## Given information
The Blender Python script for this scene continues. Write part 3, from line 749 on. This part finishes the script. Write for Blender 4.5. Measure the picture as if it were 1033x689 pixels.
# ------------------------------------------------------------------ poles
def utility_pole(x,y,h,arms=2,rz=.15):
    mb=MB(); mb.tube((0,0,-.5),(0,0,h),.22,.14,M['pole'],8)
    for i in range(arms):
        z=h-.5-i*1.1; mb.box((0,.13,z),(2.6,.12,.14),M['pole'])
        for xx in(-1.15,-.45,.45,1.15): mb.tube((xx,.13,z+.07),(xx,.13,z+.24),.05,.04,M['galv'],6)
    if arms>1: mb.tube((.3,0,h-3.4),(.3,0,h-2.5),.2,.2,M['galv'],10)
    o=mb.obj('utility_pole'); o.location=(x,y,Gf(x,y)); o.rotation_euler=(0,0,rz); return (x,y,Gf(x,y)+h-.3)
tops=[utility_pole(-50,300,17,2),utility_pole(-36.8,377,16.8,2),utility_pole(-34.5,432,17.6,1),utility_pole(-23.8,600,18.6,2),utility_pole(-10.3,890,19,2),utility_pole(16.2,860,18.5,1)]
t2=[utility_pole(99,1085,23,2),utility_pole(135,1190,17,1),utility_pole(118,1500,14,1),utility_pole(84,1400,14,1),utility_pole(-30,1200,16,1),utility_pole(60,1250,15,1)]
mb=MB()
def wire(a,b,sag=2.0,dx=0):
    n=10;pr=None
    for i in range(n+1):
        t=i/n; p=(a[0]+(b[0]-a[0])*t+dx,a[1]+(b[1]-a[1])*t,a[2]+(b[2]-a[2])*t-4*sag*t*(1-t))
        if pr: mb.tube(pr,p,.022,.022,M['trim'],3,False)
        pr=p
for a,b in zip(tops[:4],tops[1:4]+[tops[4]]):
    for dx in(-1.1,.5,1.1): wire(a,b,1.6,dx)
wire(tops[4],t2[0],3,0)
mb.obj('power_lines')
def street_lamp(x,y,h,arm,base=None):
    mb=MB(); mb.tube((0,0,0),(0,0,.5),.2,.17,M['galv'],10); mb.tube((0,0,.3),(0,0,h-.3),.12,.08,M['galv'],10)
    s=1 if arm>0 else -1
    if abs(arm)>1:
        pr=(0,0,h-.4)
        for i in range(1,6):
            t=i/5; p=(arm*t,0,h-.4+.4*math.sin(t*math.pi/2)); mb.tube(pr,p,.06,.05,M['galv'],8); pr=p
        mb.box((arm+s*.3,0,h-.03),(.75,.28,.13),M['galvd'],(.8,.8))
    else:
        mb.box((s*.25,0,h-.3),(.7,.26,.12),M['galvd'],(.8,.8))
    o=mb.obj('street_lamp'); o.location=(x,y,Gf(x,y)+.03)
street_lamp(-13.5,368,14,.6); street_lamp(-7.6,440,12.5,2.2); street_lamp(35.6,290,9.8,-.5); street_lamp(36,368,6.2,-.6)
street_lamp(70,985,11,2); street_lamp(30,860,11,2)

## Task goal
Your task is to reproduce the whole listing exactly.

## Exercise answer
The Blender Python script for this scene continues. Write part 3, from line 749 on. This part finishes the script. Write for Blender 4.5. Measure the picture as if it were 1033x689 pixels.
# ------------------------------------------------------------------ poles
def utility_pole(x,y,h,arms=2,rz=.15):
    mb=MB(); mb.tube((0,0,-.5),(0,0,h),.22,.14,M['pole'],8)
    for i in range(arms):
        z=h-.5-i*1.1; mb.box((0,.13,z),(2.6,.12,.14),M['pole'])
        for xx in(-1.15,-.45,.45,1.15): mb.tube((xx,.13,z+.07),(xx,.13,z+.24),.05,.04,M['galv'],6)
    if arms>1: mb.tube((.3,0,h-3.4),(.3,0,h-2.5),.2,.2,M['galv'],10)
    o=mb.obj('utility_pole'); o.location=(x,y,Gf(x,y)); o.rotation_euler=(0,0,rz); return (x,y,Gf(x,y)+h-.3)
tops=[utility_pole(-50,300,17,2),utility_pole(-36.8,377,16.8,2),utility_pole(-34.5,432,17.6,1),utility_pole(-23.8,600,18.6,2),utility_pole(-10.3,890,19,2),utility_pole(16.2,860,18.5,1)]
t2=[utility_pole(99,1085,23,2),utility_pole(135,1190,17,1),utility_pole(118,1500,14,1),utility_pole(84,1400,14,1),utility_pole(-30,1200,16,1),utility_pole(60,1250,15,1)]
mb=MB()
def wire(a,b,sag=2.0,dx=0):
    n=10;pr=None
    for i in range(n+1):
        t=i/n; p=(a[0]+(b[0]-a[0])*t+dx,a[1]+(b[1]-a[1])*t,a[2]+(b[2]-a[2])*t-4*sag*t*(1-t))
        if pr: mb.tube(pr,p,.022,.022,M['trim'],3,False)
        pr=p
for a,b in zip(tops[:4],tops[1:4]+[tops[4]]):
    for dx in(-1.1,.5,1.1): wire(a,b,1.6,dx)
wire(tops[4],t2[0],3,0)
mb.obj('power_lines')
def street_lamp(x,y,h,arm,base=None):
    mb=MB(); mb.tube((0,0,0),(0,0,.5),.2,.17,M['galv'],10); mb.tube((0,0,.3),(0,0,h-.3),.12,.08,M['galv'],10)
    s=1 if arm>0 else -1
    if abs(arm)>1:
        pr=(0,0,h-.4)
        for i in range(1,6):
            t=i/5; p=(arm*t,0,h-.4+.4*math.sin(t*math.pi/2)); mb.tube(pr,p,.06,.05,M['galv'],8); pr=p
        mb.box((arm+s*.3,0,h-.03),(.75,.28,.13),M['galvd'],(.8,.8))
    else:
        mb.box((s*.25,0,h-.3),(.7,.26,.12),M['galvd'],(.8,.8))
    o=mb.obj('street_lamp'); o.location=(x,y,Gf(x,y)+.03)
street_lamp(-13.5,368,14,.6); street_lamp(-7.6,440,12.5,2.2); street_lamp(35.6,290,9.8,-.5); street_lamp(36,368,6.2,-.6)
street_lamp(70,985,11,2); street_lamp(30,860,11,2)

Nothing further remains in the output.